サツマイモはヒルガオ科サツマイモ属の植物。温暖な気候で水はけのよい土壌を好みます。国内の主産地は鹿児島県を筆頭に、茨城県、千葉県、宮崎県など。収穫量は年間で合計70万トン以上(2020年産)に上り、鹿児島県と茨城県の2県だけで40万トンに達します。
主な用途先を見ると、青果用が5割を占め、残りは加工食品用、アルコール用、デンプン原料用など。青果用はわずかに減少が続いており、アルコール用も焼酎ブームの沈静化を背景に減少が続いています。
青果用の品種は、関東を中心に「ベニアズマ」、関西や南九州では「高系14号」が栽培されています。最近では、ネットリとした食感の「べにはるか」の作付けが拡大しています。
加工食品用のサツマイモの生産量が多いのは、茨城県や宮崎県。また、宮崎県や鹿児島県では焼酎用の生産量が多いのも特徴です。九州のイモ焼酎は根強い人気を誇りますが、原料のサツマイモも地元で栽培されているわけですね。
サツマイモの国内需要は2021年度が約71万トン。国産が9割以上をカバーしています。
国産ジャガイモの5割が加工食品に
ジャガイモはナス科ナス属の植物。涼しい気候に適しており、北海道の主力作物です。
青果用、加工用、デンプン原料用などの用途に合わせて、それぞれに適した品種が栽培されています。青果用では「男爵イモ」「メークイン」が知られています。ポテトチップスに適したものとして「トヨシロ」、フレンチフライには「ホッカイコガネ」などがあります。
2021年産の用途別構成比を見ると、生食用が17%、加工食品用が51%、デンプン原料用が22%。加工食品用が増加し、生食用とデンプン原料用が減少傾向にあります。
国内の収穫量は合計で約218万トン(21年度)。主産地の北海道は約168万トンに上ります。そのほか、茨城県や千葉県、長崎県、鹿児島県などでも栽培されています。
国内生産量は220~240万トンで推移し、一方、国内需要量は約330万トン。国産でカバーできない分については、冷凍加工品の輸入(約100万トン)によって補っています。ここ数年は、国内生産量も輸入量もほぼ横ばいで推移しています。

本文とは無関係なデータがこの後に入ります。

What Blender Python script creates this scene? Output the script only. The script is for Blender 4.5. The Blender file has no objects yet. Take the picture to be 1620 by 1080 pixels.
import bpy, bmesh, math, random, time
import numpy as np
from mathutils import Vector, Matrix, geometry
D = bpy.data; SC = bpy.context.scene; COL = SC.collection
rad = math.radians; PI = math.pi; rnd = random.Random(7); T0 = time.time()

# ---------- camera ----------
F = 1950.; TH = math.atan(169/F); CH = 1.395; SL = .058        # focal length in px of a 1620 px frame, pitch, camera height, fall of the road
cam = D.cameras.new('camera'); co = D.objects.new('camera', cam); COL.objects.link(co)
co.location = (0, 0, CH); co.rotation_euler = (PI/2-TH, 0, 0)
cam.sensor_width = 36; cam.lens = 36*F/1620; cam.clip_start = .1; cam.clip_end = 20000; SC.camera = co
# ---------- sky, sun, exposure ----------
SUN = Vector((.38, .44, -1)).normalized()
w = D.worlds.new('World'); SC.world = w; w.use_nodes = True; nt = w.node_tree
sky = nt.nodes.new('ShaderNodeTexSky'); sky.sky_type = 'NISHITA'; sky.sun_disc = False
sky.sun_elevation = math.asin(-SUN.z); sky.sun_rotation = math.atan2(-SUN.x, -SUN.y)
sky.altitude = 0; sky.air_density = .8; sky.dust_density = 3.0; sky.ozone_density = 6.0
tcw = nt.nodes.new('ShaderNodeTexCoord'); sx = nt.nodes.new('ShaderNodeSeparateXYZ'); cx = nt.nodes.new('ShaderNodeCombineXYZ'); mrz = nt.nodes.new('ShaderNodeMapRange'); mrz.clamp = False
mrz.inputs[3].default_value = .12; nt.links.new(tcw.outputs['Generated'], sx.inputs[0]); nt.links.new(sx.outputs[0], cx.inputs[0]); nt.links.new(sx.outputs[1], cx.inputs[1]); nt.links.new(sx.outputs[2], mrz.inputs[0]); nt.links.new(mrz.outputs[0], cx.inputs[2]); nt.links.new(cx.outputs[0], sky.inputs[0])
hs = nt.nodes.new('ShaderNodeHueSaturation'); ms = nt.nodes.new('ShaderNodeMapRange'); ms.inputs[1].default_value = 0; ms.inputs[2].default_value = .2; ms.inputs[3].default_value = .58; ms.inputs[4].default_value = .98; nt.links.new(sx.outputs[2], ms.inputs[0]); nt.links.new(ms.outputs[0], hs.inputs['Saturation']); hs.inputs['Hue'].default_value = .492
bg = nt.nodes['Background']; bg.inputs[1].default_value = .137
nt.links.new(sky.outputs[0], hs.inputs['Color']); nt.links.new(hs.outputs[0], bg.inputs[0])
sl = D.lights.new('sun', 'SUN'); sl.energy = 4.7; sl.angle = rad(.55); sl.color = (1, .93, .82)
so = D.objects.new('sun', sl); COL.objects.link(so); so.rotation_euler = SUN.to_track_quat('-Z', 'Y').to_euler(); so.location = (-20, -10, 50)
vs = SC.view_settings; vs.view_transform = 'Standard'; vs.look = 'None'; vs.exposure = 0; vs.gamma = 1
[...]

イモ類の栄養成分。食物繊維、ビタミンC、カリウム・・・
イモ類の栄養成分について、食物繊維が豊富ということは知られていますが、ビタミン類やミネラル類などもリッチです。
サツマイモはビタミンCを多く含有し、加熱しても壊れにくい形で含まれています。このほか、食物繊維をはじめ、カリウム・カルシウム・リン・鉄といったミネラル類、カロチンやビタミンB1・B2も豊富です。
ジャガイモも食物繊維をはじめ、ビタミンCを多く含みます。ビタミンB群やカリウム、マグネシウムなども摂取できます。
ヤマイモには、「アミラーゼ」などの酵素が多く含まれ、消化を助ける働きがあります。これに加えて、食物繊維・カリウム・マグネシウム・鉄・ビタミンB1・ビタミンCなども豊富です。
サトイモは、カリウムの多さが特長。このほか、たんぱく質や食物繊維、リンなども摂れます。
寒い季節には旬のイモ類を食卓に
冬場は焼きイモや煮物がおいしい季節。小腹が空いたときには、干しイモやフライドポテトを口にする方も多いのではないでしょうか。
おいしく楽しめるだけでなく、イモ類には健康維持に不可欠な食物繊維やビタミン・ミネラルなどが豊富に含まれています。寒い季節には、日頃の食事に旬のイモ類を積極的に取り入れてみましょう。